« La science ne pense pas », a dit Heidegger. Elle est du côté des étants non de l’Etre et on n’a pas à lui reprocher de ne pas faire – penser – ce qui n’est pas dans sa mission. Penser se mouvrait dans la « désoubliance » de l’Etre, de cette question de l’Etre obscurcie depuis cette métaphysique dont la science serait l’expression fidèle et à ce titre non pensante.
Tout se tient surtout si, comme il faut s’y attendre, on considère le nazisme de Heidegger – « nazi-très-ordinaire » – loin de la pensée de Heidegger « penseur-du-siècle ».
Mais tout se tient encore davantage si, précisément, on déchiffre le nazisme à caractère philosophique du philosophe.

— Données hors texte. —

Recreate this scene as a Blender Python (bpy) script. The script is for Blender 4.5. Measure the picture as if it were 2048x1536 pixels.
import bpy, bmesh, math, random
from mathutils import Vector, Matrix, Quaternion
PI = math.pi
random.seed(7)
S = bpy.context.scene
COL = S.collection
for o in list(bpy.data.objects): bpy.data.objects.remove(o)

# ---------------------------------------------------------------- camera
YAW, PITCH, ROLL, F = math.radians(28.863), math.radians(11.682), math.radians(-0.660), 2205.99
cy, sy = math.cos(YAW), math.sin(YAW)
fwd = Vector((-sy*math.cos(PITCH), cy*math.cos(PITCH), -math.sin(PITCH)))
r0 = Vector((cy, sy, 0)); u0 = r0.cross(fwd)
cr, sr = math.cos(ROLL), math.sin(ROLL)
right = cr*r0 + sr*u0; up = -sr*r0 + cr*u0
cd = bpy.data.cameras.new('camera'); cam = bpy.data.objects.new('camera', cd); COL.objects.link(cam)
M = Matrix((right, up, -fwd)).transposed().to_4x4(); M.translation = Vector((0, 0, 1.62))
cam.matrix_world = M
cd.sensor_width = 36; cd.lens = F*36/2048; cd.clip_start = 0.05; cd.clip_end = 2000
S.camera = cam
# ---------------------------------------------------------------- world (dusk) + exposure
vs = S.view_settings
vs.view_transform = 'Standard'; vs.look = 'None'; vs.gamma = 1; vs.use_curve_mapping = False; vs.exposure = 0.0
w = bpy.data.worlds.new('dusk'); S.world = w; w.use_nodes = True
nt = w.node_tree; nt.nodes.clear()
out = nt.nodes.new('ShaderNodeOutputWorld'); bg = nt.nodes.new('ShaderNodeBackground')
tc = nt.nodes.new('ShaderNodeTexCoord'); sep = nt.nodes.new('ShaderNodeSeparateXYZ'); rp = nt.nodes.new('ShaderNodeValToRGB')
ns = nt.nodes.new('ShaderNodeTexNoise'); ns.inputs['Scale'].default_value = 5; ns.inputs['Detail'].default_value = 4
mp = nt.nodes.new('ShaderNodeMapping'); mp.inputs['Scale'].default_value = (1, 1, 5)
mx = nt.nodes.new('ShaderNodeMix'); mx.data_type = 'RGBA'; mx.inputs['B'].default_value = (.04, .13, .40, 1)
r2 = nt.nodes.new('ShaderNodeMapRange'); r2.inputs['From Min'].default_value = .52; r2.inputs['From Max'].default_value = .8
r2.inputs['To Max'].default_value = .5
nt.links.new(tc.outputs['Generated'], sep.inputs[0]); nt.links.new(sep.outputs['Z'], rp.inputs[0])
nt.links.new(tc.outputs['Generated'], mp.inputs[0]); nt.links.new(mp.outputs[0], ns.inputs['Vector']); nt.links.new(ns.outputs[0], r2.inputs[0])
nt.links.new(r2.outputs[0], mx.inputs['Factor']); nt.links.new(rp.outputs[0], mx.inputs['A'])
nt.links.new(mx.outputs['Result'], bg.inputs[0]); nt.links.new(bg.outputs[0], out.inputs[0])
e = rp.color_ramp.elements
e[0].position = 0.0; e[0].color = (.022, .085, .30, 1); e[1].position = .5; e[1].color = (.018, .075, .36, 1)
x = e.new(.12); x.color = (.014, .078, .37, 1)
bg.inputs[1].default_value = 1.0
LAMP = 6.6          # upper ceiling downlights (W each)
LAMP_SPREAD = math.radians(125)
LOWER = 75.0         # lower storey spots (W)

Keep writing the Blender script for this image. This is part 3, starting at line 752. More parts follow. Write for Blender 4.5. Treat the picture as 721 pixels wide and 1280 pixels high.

Dire « la science ne pense pas » c’est d’abord, et surtout, installer une autorité spirituelle. Et quand cette autorité se met du côté de l’Être, cet être si maltraité et si oublié, il est certain que sa parole se trouve comme sanctifiée. Si sanctifiée qu’elle peut alors se faire « penser agissant » et décision. Et la décision par excellence ne fut pas autre chose que l’extermination, le « concept d’Auschwitz » bien en place chez Heidegger avant la décision officiellement officialisée à Wannsee en 1942.
Si la science ne pense pas Heidegger n’a tenu qu’un discours destiné à légitimer une conception de l’histoire où le peuple capable d’entendre la question de l’être a autorité pour exercer le droit d’extermination et à la mise en esclavage.
La « science ne pense pas » a alors surtout pour fonction de faire obstacle à l’appropriation sociale des procédures d’expérimentation, de validation, de falsification, de confrontations contradictoires.
Cela met le « penseur », qui s’oppose alors à toute la science en tant qu’elle ne pense pas, dans une position d’infaillibilité. Au reste, et on comprend pourquoi, ce penseur prend soin de se mettre à l’abri de la poésie et non de la philosophie, cette philosophie qui aime trop la science pour pouvoir penser.
Mais cette infaillibilité est d’un genre spécial, du genre « nazi ». Il est indiscutable que le « peuple allemand » est le nouveau peuple de l’être, après le peuple grec, et qu’il lui incombe de procèder à un nouveau commencement, à un commencement originaire. Et celui-ci suppose l’extermination, le « tournant » de l’extermination. Le tournant des années 30 n’est autre que la décision « ontopolitique » de l’extermination.
Donc la science ne pense pas. Les chimistes qui ont permis la mise au point du gaz zyklon B ne sont en rien des penseurs. Seul, avec quelques rares autres, Heidegger a pensé, et il a pensé en termes de décision, de tournant, d’extermination.
« La science ne pense pas » décide donc que seuls quelques « Heidegger » sont des penseurs et que, parce qu’ils sont les vrais penseurs, ils ne se trompent pas quand ils secondent spirituellement Hitler dans son « oeuvre » thanatocratique.
Le « thème de la destruction de la Terre » devient ainsi un thème global, sans détermination ontiques précises, et laissé à la discrétion du penseur-décideur(-génocideur).
Ce sont pourtant des scientifiques « qui ne pensent pas » qui sont aujourd’hui en mesure de décrire avec une assez bonne précision la causalité à l’oeuvre dans la destruction de la Terre.
Ce savoir devrait devenir le bien commun de tous, proposé à l’élaboration de stratégies de sauvegarde. Je veux bien reconnaître que cela n’a rien d’évident.
Mais plus terrifiante encore m’apparaît cette attitude qui, au nom d’une pensée-pensée, revendique la légitimité de la décision thanatocratique.
« La science ne pense pas » a été dit dans un contexte heideggérien où le penseur est notamment entouré d’une garde de SS laquelle, directement ou indirectement, met en oeuvre le « tournant », la « décision ».
Si la science ne pense pas Heidegger, quant à lui, raisonne en criminel.